╭──
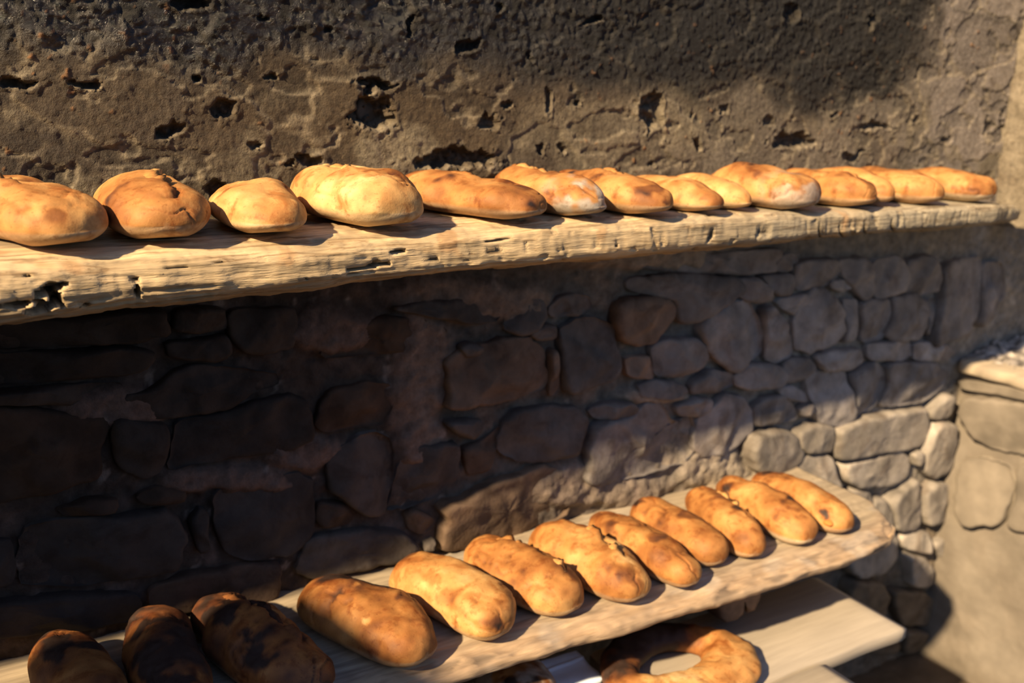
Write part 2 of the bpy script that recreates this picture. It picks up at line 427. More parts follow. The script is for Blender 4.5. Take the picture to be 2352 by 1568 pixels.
ST += crop(1850, 1100, 3.35, [
 [(330,145),(400,85),(505,105),(525,200),(478,258),(385,260)],
 [(535,155),(610,165),(662,260),(656,370),(600,445),(505,438),(475,320),(515,220)],
 [(662,152),(790,65),(876,14),(900,100),(895,250),(876,378),(780,396),(692,386),(654,220)],
 [(915,112),(1000,35),(1138,62),(1176,150),(1166,288),(1060,336),(932,346),(908,240)],
 [(742,432),(935,404),(955,480),(936,556),(850,556),(742,528)],
 [(330,560),(560,500),(685,405),(715,470),(686,600),(596,716),(420,746),(330,700)],
 [(770,570),(920,610),(985,700),(970,820),(805,820)],
 [(970,500),(1080,430),(1170,420),(1180,600),(1060,640)],
 [(330,790),(560,780),(640,900),(620,1060),(420,1040),(330,940)],
 [(680,860),(900,870),(1010,960),(960,1120),(760,1130),(690,1000)],
 [(740,1170),(960,1170),(940,1330),(780,1360)],
 [(420,1110),(690,1120),(700,1330),(480,1340)],
])
ST += crop(600, 600, 2.091, [
 [(-140,240),(60,232),(170,235),(183,320),(168,420),(60,448),(-60,450),(-150,380)],
 [(935,440),(1080,410),(1150,380),(1290,370),(1360,430),(1382,540),(1366,620),(1250,658),(1080,698),(892,718),(900,600),(885,500)],
 [(952,415),(1010,390),(1078,415),(1060,455),(990,470)],
 [(1185,250),(1260,192),(1378,192),(1386,270),(1338,338),(1272,362),(1185,348)],
 [(1402,220),(1480,162),(1596,172),(1606,240),(1540,268),(1402,272)],
 [(1300,350),(1380,303),(1428,313),(1428,380),(1335,388)],
 [(1398,440),(1430,432),(1452,620),(1430,656),(1390,648)],
 [(1174,770),(1232,722),(1400,702),(1518,703),(1576,760),(1556,860),(1516,928),(1370,976),(1250,966),(1152,918),(1162,850)],
 [(888,775),(980,762),(1082,772),(1077,820),(1030,862),(942,838)],
 [(1084,870),(1160,795),(1162,850),(1128,960),(1098,1018),(1004,1036),(980,905)],
 [(690,930),(850,882),(945,882),(962,960),(956,1040),(860,1138),(720,1186),(614,1206),(654,1080)],
 [(332,960),(420,872),(540,832),(620,852),(650,920),(640,1080),(600,1216),(500,1226),(432,1168),(332,1100)],
 [(874,1230),(864,1170),(1000,1122),(1180,1044),(1370,989),(1448,1012),(1488,1080),(1492,1170),(1456,1240),(1300,1330),(1050,1400),(874,1386)],
 [(704,1230),(742,1193),(846,1245),(836,1290),(770,1326),(714,1288)],
 [(172,1500),(242,1332),(470,1304),(650,1294),(738,1352),(756,1390),(700,1438),(500,1490),(250,1540)],
 [(792,1360),(843,1333),(828,1388),(784,1398)],
 [(282,1162),(400,1172),(456,1220),(438,1268),(300,1296),(272,1250)],
 [(300,430),(420,342),(580,272),(780,280),(900,330),(870,400),(790,438),(600,448),(420,466),(312,478)],
 [(620,230),(760,192),(1000,182),(1165,175),(1176,230),(1150,300),(1000,305),(860,278)],
 [(292,700),(342,622),(520,592),(646,602),(636,720),(596,798),(480,800),(342,828),(272,798)],
])
ST += crop(0, 680, 2.1775, [
 [(-100,150),(300,120),(830,62),(858,150),(848,190),(700,238),(300,258),(-100,290)],
 [(875,72),(1136,62),(1152,170),(1000,196),(875,178)],
 [(622,500),(760,480),(880,382),(980,352),(1090,362),(1398,392),(1388,450),(1250,506),(1150,576),(880,616),(662,638)],
 [(884,640),(1150,592),(1300,524),(1450,504),(1548,542),(1582,620),(1556,720),(1480,778),(1300,798),(1000,848),(864,886),(872,760)],
 [(564,640),(622,614),(846,654),(856,760),(828,876),(730,926),(602,868),(558,756)],
 [(-100,560),(300,582),(538,622),(518,760),(498,920),(300,988),(-100,1060)],
 [(102,1250),(132,1182),(300,1132),(600,1112),(780,1082),(896,1102),(926,1200),(916,1350),(800,1398),(400,1466),(150,1448),(94,1350)],
 [(1084,1000),(1152,952),(1350,942),(1500,884),(1576,950),(1586,1150),(1536,1268),(1400,1316),(1202,1328),(1122,1268),(1088,1130)],
 [(954,1140),(1010,1064),(1056,1100),(1046,1200),(1066,1288),(1002,1298)],
 [(-100,1240),(60,1232),(82,1350),(68,1460),(-100,1500)],
 [(752,1480),(1000,1392),(1376,1342),(1411,1400),(1401,1500),(1300,1578),(762,1600)],
 [(-100,1560),(300,1502),(700,1502),(728,1620),(400,1700),(-100,1720)],
 [(292,1080),(450,1022),(598,1032),(588,1088),(332,1118)],
 [(684,1010),(800,962),(948,992),(928,1048),(722,1058)],
 [(-100,310),(250,282),(600,262),(778,272),(798,310),(700,398),(300,428),(-100,470)],
 [(832,242),(990,222),(1148,198),(1166,290),(1100,338),(990,328),(842,318)],
 [(560,560),(-100,540),(-100,490),(300,450),(600,440),(620,480)],
])

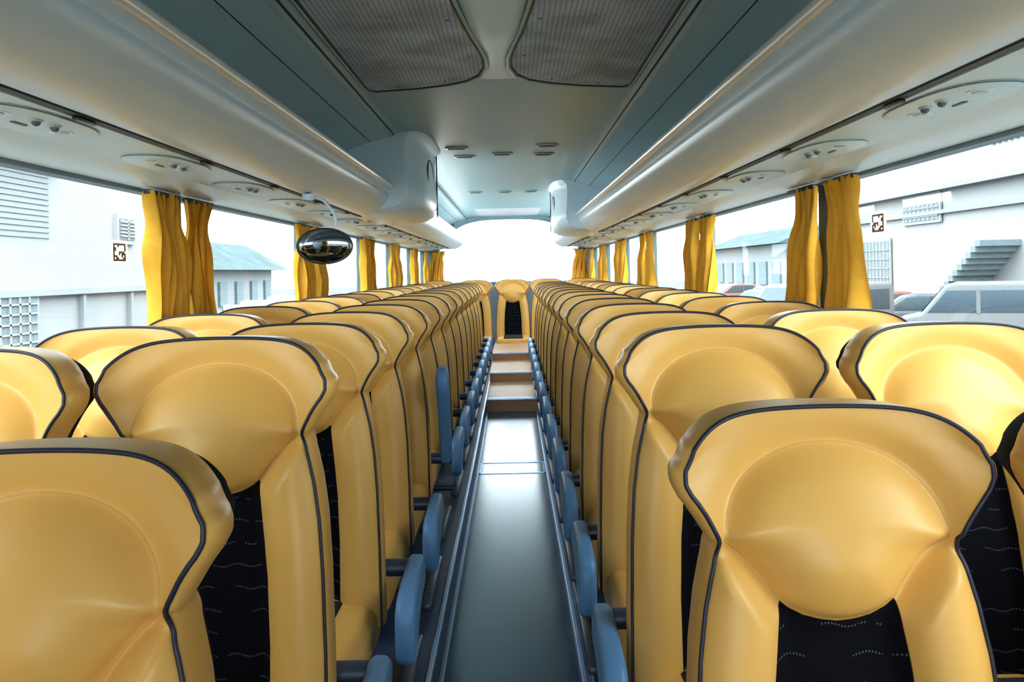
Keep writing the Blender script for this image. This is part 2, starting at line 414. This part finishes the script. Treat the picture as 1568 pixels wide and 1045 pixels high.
╰──
» **Exercise task**
Pictures appear in the records above. Output everything except them, exactly.

» **Finished answer**
Write part 2 of the bpy script that recreates this picture. It picks up at line 427. More parts follow. The script is for Blender 4.5. Take the picture to be 2352 by 1568 pixels.
ST += crop(1850, 1100, 3.35, [
 [(330,145),(400,85),(505,105),(525,200),(478,258),(385,260)],
 [(535,155),(610,165),(662,260),(656,370),(600,445),(505,438),(475,320),(515,220)],
 [(662,152),(790,65),(876,14),(900,100),(895,250),(876,378),(780,396),(692,386),(654,220)],
 [(915,112),(1000,35),(1138,62),(1176,150),(1166,288),(1060,336),(932,346),(908,240)],
 [(742,432),(935,404),(955,480),(936,556),(850,556),(742,528)],
 [(330,560),(560,500),(685,405),(715,470),(686,600),(596,716),(420,746),(330,700)],
 [(770,570),(920,610),(985,700),(970,820),(805,820)],
 [(970,500),(1080,430),(1170,420),(1180,600),(1060,640)],
 [(330,790),(560,780),(640,900),(620,1060),(420,1040),(330,940)],
 [(680,860),(900,870),(1010,960),(960,1120),(760,1130),(690,1000)],
 [(740,1170),(960,1170),(940,1330),(780,1360)],
 [(420,1110),(690,1120),(700,1330),(480,1340)],
])
ST += crop(600, 600, 2.091, [
 [(-140,240),(60,232),(170,235),(183,320),(168,420),(60,448),(-60,450),(-150,380)],
 [(935,440),(1080,410),(1150,380),(1290,370),(1360,430),(1382,540),(1366,620),(1250,658),(1080,698),(892,718),(900,600),(885,500)],
 [(952,415),(1010,390),(1078,415),(1060,455),(990,470)],
 [(1185,250),(1260,192),(1378,192),(1386,270),(1338,338),(1272,362),(1185,348)],
 [(1402,220),(1480,162),(1596,172),(1606,240),(1540,268),(1402,272)],
 [(1300,350),(1380,303),(1428,313),(1428,380),(1335,388)],
 [(1398,440),(1430,432),(1452,620),(1430,656),(1390,648)],
 [(1174,770),(1232,722),(1400,702),(1518,703),(1576,760),(1556,860),(1516,928),(1370,976),(1250,966),(1152,918),(1162,850)],
 [(888,775),(980,762),(1082,772),(1077,820),(1030,862),(942,838)],
 [(1084,870),(1160,795),(1162,850),(1128,960),(1098,1018),(1004,1036),(980,905)],
 [(690,930),(850,882),(945,882),(962,960),(956,1040),(860,1138),(720,1186),(614,1206),(654,1080)],
 [(332,960),(420,872),(540,832),(620,852),(650,920),(640,1080),(600,1216),(500,1226),(432,1168),(332,1100)],
 [(874,1230),(864,1170),(1000,1122),(1180,1044),(1370,989),(1448,1012),(1488,1080),(1492,1170),(1456,1240),(1300,1330),(1050,1400),(874,1386)],
 [(704,1230),(742,1193),(846,1245),(836,1290),(770,1326),(714,1288)],
 [(172,1500),(242,1332),(470,1304),(650,1294),(738,1352),(756,1390),(700,1438),(500,1490),(250,1540)],
 [(792,1360),(843,1333),(828,1388),(784,1398)],
 [(282,1162),(400,1172),(456,1220),(438,1268),(300,1296),(272,1250)],
 [(300,430),(420,342),(580,272),(780,280),(900,330),(870,400),(790,438),(600,448),(420,466),(312,478)],
 [(620,230),(760,192),(1000,182),(1165,175),(1176,230),(1150,300),(1000,305),(860,278)],
 [(292,700),(342,622),(520,592),(646,602),(636,720),(596,798),(480,800),(342,828),(272,798)],
])
ST += crop(0, 680, 2.1775, [
 [(-100,150),(300,120),(830,62),(858,150),(848,190),(700,238),(300,258),(-100,290)],
 [(875,72),(1136,62),(1152,170),(1000,196),(875,178)],
 [(622,500),(760,480),(880,382),(980,352),(1090,362),(1398,392),(1388,450),(1250,506),(1150,576),(880,616),(662,638)],
 [(884,640),(1150,592),(1300,524),(1450,504),(1548,542),(1582,620),(1556,720),(1480,778),(1300,798),(1000,848),(864,886),(872,760)],
 [(564,640),(622,614),(846,654),(856,760),(828,876),(730,926),(602,868),(558,756)],
 [(-100,560),(300,582),(538,622),(518,760),(498,920),(300,988),(-100,1060)],
 [(102,1250),(132,1182),(300,1132),(600,1112),(780,1082),(896,1102),(926,1200),(916,1350),(800,1398),(400,1466),(150,1448),(94,1350)],
 [(1084,1000),(1152,952),(1350,942),(1500,884),(1576,950),(1586,1150),(1536,1268),(1400,1316),(1202,1328),(1122,1268),(1088,1130)],
 [(954,1140),(1010,1064),(1056,1100),(1046,1200),(1066,1288),(1002,1298)],
 [(-100,1240),(60,1232),(82,1350),(68,1460),(-100,1500)],
 [(752,1480),(1000,1392),(1376,1342),(1411,1400),(1401,1500),(1300,1578),(762,1600)],
 [(-100,1560),(300,1502),(700,1502),(728,1620),(400,1700),(-100,1720)],
 [(292,1080),(450,1022),(598,1032),(588,1088),(332,1118)],
 [(684,1010),(800,962),(948,992),(928,1048),(722,1058)],
 [(-100,310),(250,282),(600,262),(778,272),(798,310),(700,398),(300,428),(-100,470)],
 [(832,242),(990,222),(1148,198),(1166,290),(1100,338),(990,328),(842,318)],
 [(560,560),(-100,540),(-100,490),(300,450),(600,440),(620,480)],
])

Keep writing the Blender script for this image. This is part 2, starting at line 414. This part finishes the script. Treat the picture as 1568 pixels wide and 1045 pixels high.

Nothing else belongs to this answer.